### Record extracts

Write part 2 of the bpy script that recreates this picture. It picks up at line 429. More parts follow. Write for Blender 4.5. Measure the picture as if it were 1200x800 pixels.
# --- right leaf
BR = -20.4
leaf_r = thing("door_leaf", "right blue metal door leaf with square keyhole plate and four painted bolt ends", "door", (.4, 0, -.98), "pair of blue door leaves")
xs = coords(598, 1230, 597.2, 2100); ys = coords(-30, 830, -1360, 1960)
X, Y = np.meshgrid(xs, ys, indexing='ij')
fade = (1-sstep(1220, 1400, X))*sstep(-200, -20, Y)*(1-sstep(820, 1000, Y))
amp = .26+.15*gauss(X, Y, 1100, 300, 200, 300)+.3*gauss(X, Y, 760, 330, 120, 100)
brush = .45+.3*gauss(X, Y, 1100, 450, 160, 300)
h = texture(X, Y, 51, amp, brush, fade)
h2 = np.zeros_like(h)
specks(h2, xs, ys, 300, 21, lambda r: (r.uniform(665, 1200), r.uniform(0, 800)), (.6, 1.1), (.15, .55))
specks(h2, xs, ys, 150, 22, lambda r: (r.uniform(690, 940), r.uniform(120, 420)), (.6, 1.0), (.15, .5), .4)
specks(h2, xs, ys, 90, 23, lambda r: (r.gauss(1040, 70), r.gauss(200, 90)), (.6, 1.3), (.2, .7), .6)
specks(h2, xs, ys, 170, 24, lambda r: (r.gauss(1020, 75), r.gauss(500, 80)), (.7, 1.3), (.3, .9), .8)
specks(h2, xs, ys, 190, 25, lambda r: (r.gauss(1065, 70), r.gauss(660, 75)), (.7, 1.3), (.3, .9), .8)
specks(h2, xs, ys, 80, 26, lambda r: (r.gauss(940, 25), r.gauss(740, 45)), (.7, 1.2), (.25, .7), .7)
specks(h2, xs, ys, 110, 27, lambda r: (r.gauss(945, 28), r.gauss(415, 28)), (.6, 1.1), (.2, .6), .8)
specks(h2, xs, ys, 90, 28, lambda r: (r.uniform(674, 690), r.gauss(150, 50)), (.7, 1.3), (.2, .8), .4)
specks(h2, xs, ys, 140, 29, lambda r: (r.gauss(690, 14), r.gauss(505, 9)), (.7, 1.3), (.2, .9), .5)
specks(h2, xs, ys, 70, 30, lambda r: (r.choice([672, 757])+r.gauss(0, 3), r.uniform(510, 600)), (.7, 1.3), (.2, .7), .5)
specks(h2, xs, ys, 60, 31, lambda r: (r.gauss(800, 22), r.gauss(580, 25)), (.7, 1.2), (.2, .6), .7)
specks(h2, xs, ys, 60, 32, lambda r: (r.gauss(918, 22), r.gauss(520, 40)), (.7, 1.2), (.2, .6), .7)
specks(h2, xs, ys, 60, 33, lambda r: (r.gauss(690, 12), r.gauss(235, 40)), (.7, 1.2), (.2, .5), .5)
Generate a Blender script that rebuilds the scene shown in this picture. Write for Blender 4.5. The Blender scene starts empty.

######

Repeat the material word for word, in full.

Response:
Write part 2 of the bpy script that recreates this picture. It picks up at line 429. More parts follow. Write for Blender 4.5. Measure the picture as if it were 1200x800 pixels.
# --- right leaf
BR = -20.4
leaf_r = thing("door_leaf", "right blue metal door leaf with square keyhole plate and four painted bolt ends", "door", (.4, 0, -.98), "pair of blue door leaves")
xs = coords(598, 1230, 597.2, 2100); ys = coords(-30, 830, -1360, 1960)
X, Y = np.meshgrid(xs, ys, indexing='ij')
fade = (1-sstep(1220, 1400, X))*sstep(-200, -20, Y)*(1-sstep(820, 1000, Y))
amp = .26+.15*gauss(X, Y, 1100, 300, 200, 300)+.3*gauss(X, Y, 760, 330, 120, 100)
brush = .45+.3*gauss(X, Y, 1100, 450, 160, 300)
h = texture(X, Y, 51, amp, brush, fade)
h2 = np.zeros_like(h)
specks(h2, xs, ys, 300, 21, lambda r: (r.uniform(665, 1200), r.uniform(0, 800)), (.6, 1.1), (.15, .55))
specks(h2, xs, ys, 150, 22, lambda r: (r.uniform(690, 940), r.uniform(120, 420)), (.6, 1.0), (.15, .5), .4)
specks(h2, xs, ys, 90, 23, lambda r: (r.gauss(1040, 70), r.gauss(200, 90)), (.6, 1.3), (.2, .7), .6)
specks(h2, xs, ys, 170, 24, lambda r: (r.gauss(1020, 75), r.gauss(500, 80)), (.7, 1.3), (.3, .9), .8)
specks(h2, xs, ys, 190, 25, lambda r: (r.gauss(1065, 70), r.gauss(660, 75)), (.7, 1.3), (.3, .9), .8)
specks(h2, xs, ys, 80, 26, lambda r: (r.gauss(940, 25), r.gauss(740, 45)), (.7, 1.2), (.25, .7), .7)
specks(h2, xs, ys, 110, 27, lambda r: (r.gauss(945, 28), r.gauss(415, 28)), (.6, 1.1), (.2, .6), .8)
specks(h2, xs, ys, 90, 28, lambda r: (r.uniform(674, 690), r.gauss(150, 50)), (.7, 1.3), (.2, .8), .4)
specks(h2, xs, ys, 140, 29, lambda r: (r.gauss(690, 14), r.gauss(505, 9)), (.7, 1.3), (.2, .9), .5)
specks(h2, xs, ys, 70, 30, lambda r: (r.choice([672, 757])+r.gauss(0, 3), r.uniform(510, 600)), (.7, 1.3), (.2, .7), .5)
specks(h2, xs, ys, 60, 31, lambda r: (r.gauss(800, 22), r.gauss(580, 25)), (.7, 1.2), (.2, .6), .7)
specks(h2, xs, ys, 60, 32, lambda r: (r.gauss(918, 22), r.gauss(520, 40)), (.7, 1.2), (.2, .6), .7)
specks(h2, xs, ys, 60, 33, lambda r: (r.gauss(690, 12), r.gauss(235, 40)), (.7, 1.2), (.2, .5), .5)
Generate a Blender script that rebuilds the scene shown in this picture. Write for Blender 4.5. The Blender scene starts empty.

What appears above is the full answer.